David I. Klein of Church Leaders writes that many Ukrainian Christians look forward to celebrating Christmas on December 25 for the first time this year following a calendar change by the Orthodox Church of Ukraine. The change comes after the Church severed its ties with the Russian Orthodox Church, which follows the Julian calendar and holds Christmas on January 7.
The adoption of the Western Gregorian calendar is the latest in a series of moves by religious and secular authorities in Ukraine to align themselves more with the West following the February 2022 Russian invasion.
Klein continues:
It’s not the first time an Orthodox church has shifted calendars; in fact, it’s almost exactly a century after a synod in Istanbul, known as the Council of Constantinople, voted for a similar change, which was adopted in 1924 by churches across Turkey, Greece, Cyprus, Romania and elsewhere in the Balkans.
This time, however, the shift has a distinctly political character.
In its statement, the church described its decision to shift to using “the living Ukrainian language in worship instead of the traditional Slavic one” as a desire for the newly independent church to replace “centuries-old subordination.”
The “centuries-old subordination” refers to the 16th-century move to put Orthodox faithful in what is modern Ukraine under the purview of the Patriarchate of Moscow.
The church officially split from the Russian patriarch’s jurisdiction in 2019, when Bartholomew I, the ecumenical patriarch of Constantinople — styled “the first amongst equals” among all Eastern church patriarchs and therefore the closest thing the Orthodox world has to a universally recognized authority — granted the church a “Tomos of Autocephaly,” or a decree of independence.

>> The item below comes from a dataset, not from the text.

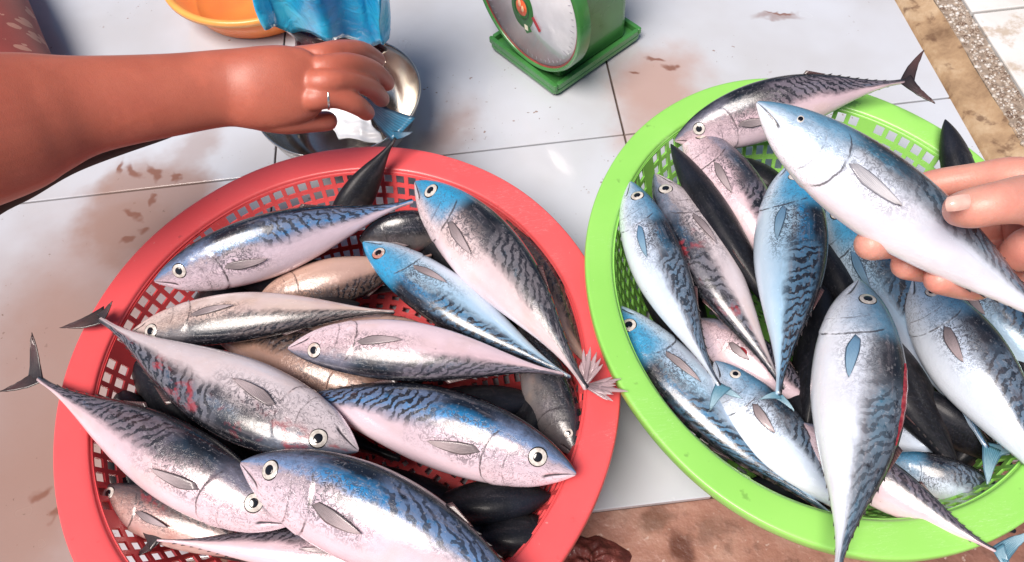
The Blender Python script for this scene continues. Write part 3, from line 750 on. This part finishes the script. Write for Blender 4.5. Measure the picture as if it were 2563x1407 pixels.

“In general Orthodoxy is divided in two big parts, represented by two leaders,” Metropolitan Yevstratiy, of the central Ukrainian city of Bila Tserkva, told Religion News Service in a recent interview. “One part, which is represented by Ecumenical Patriarch Bartholomew, is a contemporary type of Orthodoxy, which is open to the contemporary world and contemporary people, and has answers to real contemporary questions.”